On the other end of the spectrum are objects like Jeroen Verhoeven's Cinderella Table. This equally miraculous object was sculpted from a monolithic block of Carrera marble by CNC controled machining. While the utility of this table is unclear, it's one of those objects that makes me happy to know that it exists, and that someone had the chutzpah to actually make one.


Ben said...

Over the last few years I've seen several iterations of the wooden bike. What I think makes Mr. Sano's bike different from these is exactly what you point out: He understands wood. His use of ship building techniques to maintain continuous grain is what sets his apart from the CNC router crowd.

What I want to see is someone take bamboo bikes to Sano's level, and move beyond epoxy/lashing

nielscosman said...

Hey Ben,

For Sure.
I've seen a bunch wooden/bamboo bikes around Brooklyn, but most of them are primitive (shitty) looking. Sano, bike are complete opposite end of the spectrum (seamless). I seems that there's a lot of space in between for something better.

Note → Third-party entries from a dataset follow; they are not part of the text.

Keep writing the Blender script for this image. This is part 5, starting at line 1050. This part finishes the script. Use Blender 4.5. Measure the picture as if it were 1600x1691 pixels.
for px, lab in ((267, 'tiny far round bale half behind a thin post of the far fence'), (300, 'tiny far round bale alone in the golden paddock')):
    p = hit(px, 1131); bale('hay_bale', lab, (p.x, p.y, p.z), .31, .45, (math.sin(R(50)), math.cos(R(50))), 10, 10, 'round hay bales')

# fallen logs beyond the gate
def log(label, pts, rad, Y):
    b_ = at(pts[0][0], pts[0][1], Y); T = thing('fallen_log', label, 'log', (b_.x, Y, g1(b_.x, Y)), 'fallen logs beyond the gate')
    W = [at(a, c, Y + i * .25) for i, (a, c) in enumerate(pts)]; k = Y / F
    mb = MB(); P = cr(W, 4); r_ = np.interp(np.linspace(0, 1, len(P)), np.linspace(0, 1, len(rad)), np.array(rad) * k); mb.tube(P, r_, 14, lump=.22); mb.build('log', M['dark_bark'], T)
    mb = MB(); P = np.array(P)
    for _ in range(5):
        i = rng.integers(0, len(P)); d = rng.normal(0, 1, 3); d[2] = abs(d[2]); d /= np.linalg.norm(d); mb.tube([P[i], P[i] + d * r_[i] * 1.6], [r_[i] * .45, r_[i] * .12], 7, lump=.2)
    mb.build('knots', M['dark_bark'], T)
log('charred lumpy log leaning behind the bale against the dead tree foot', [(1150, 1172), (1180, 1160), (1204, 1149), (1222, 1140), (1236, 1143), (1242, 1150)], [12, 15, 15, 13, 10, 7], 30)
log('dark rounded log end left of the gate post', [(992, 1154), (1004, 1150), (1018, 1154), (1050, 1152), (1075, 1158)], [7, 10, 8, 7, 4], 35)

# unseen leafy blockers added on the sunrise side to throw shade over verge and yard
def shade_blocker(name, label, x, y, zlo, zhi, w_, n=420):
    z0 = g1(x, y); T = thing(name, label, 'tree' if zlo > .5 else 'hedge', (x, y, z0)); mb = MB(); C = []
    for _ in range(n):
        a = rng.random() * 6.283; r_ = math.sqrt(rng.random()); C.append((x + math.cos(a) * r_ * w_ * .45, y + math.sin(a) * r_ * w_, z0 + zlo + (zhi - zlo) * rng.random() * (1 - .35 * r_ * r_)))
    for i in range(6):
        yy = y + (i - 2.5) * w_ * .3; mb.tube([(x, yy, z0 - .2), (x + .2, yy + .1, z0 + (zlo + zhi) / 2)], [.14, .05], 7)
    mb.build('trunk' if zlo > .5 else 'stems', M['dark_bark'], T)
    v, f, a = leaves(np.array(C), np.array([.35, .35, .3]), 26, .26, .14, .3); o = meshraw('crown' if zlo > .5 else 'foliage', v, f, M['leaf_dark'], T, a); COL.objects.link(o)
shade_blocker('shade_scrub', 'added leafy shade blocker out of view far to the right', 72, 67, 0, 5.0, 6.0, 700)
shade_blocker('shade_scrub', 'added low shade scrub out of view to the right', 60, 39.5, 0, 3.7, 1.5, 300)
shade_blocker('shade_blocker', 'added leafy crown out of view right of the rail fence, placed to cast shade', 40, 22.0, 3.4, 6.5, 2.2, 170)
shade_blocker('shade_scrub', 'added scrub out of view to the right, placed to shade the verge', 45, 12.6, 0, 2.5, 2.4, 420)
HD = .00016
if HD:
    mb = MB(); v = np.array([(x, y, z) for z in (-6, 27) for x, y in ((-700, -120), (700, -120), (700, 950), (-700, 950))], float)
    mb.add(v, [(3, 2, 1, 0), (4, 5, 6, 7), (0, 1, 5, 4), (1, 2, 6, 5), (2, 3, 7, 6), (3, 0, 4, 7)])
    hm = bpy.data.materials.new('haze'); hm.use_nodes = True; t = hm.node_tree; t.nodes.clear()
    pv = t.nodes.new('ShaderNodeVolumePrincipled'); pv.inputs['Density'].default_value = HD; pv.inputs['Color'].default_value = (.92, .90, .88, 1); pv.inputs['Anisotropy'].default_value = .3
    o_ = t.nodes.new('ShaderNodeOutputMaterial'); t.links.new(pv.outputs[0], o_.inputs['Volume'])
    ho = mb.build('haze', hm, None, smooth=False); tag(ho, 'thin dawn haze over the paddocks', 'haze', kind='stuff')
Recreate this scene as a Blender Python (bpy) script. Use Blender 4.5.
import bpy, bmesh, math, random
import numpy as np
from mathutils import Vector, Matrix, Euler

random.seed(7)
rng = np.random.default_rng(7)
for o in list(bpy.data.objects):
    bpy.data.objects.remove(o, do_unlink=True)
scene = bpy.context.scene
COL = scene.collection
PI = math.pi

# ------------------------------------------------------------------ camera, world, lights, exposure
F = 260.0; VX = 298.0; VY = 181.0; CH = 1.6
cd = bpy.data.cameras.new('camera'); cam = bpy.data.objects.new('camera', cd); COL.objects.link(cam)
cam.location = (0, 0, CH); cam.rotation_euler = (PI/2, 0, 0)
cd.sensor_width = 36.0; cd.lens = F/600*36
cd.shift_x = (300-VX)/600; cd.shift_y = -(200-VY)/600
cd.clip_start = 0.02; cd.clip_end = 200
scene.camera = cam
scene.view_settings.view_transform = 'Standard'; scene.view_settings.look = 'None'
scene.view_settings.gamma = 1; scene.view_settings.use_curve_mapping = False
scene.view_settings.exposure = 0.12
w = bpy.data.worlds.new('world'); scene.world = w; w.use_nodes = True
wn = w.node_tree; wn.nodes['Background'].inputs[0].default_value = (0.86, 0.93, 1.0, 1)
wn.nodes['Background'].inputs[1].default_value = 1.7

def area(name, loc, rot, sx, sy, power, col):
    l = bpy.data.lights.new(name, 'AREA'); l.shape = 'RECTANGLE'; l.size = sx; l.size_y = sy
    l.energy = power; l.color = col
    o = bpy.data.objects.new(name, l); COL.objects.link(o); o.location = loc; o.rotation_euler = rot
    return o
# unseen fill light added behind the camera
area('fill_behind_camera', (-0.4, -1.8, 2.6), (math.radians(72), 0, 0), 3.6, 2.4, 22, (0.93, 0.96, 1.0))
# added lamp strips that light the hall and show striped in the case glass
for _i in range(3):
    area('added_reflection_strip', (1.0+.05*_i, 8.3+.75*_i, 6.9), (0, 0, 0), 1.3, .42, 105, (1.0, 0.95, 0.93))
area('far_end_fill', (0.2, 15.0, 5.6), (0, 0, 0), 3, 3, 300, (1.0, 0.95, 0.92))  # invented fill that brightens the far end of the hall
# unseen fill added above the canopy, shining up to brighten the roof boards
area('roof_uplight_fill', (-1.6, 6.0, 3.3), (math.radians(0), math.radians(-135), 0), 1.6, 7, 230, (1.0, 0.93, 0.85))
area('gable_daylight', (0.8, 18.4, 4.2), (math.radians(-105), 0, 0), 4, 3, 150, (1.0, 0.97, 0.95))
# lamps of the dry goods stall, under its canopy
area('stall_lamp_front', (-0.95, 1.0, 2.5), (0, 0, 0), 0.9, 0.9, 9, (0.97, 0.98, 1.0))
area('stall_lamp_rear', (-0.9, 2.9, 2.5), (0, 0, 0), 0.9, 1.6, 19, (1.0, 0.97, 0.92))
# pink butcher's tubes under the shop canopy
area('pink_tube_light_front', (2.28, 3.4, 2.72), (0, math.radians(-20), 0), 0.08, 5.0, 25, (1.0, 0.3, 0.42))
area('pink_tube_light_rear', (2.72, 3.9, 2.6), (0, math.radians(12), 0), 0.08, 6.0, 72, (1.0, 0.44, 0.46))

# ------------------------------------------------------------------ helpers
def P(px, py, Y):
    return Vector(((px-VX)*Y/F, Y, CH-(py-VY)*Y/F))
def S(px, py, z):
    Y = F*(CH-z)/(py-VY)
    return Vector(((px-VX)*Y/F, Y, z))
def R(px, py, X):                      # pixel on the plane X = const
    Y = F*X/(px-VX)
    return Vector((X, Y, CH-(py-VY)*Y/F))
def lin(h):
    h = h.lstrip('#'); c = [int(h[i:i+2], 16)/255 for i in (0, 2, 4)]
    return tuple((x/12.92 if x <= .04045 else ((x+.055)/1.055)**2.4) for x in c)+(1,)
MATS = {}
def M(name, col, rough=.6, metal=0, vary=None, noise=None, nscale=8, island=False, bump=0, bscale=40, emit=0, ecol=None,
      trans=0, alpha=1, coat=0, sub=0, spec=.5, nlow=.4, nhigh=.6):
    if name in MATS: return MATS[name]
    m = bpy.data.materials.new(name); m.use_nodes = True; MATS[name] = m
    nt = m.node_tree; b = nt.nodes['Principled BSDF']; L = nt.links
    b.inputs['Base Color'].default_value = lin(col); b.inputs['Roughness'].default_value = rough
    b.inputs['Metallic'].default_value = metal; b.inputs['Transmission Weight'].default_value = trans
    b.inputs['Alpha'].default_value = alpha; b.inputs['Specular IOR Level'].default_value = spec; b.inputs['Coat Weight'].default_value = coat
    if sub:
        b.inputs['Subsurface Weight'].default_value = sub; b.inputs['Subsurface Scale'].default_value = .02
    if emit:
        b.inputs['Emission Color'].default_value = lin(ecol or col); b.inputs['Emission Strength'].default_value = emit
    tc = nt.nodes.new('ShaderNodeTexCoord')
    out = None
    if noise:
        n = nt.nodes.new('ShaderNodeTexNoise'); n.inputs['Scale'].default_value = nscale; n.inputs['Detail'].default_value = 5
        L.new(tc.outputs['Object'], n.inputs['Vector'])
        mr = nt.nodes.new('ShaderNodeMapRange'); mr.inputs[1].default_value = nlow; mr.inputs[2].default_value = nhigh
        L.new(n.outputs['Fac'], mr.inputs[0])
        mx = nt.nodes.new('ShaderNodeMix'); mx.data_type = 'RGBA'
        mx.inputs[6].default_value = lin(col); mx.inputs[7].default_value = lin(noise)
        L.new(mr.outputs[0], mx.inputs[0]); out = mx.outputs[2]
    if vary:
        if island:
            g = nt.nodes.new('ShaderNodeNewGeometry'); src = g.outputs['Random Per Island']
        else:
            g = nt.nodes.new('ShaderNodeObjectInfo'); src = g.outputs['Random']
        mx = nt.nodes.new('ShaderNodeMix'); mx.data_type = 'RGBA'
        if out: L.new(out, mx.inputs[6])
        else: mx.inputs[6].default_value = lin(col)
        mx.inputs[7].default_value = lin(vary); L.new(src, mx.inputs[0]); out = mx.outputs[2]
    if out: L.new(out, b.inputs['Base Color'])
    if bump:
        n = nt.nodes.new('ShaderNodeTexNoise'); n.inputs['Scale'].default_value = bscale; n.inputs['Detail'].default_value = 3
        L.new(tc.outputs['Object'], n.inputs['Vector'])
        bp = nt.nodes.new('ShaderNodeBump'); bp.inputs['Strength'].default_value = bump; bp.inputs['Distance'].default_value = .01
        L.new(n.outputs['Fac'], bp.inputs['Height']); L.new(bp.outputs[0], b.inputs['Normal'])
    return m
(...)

On the other hand it's great to see people trying out alternative ways of making things.

A while back, some US guys were making an all wooden-frame super car called "the splinter" ( Of course wooden cars are nothing new (a lot of early cars were built that way, like carrages), but this one is built using all kinds of innovative plywood trickery. I'm not sure they've been put all the pieces together yet, but it's pretty cool, crazy, idea.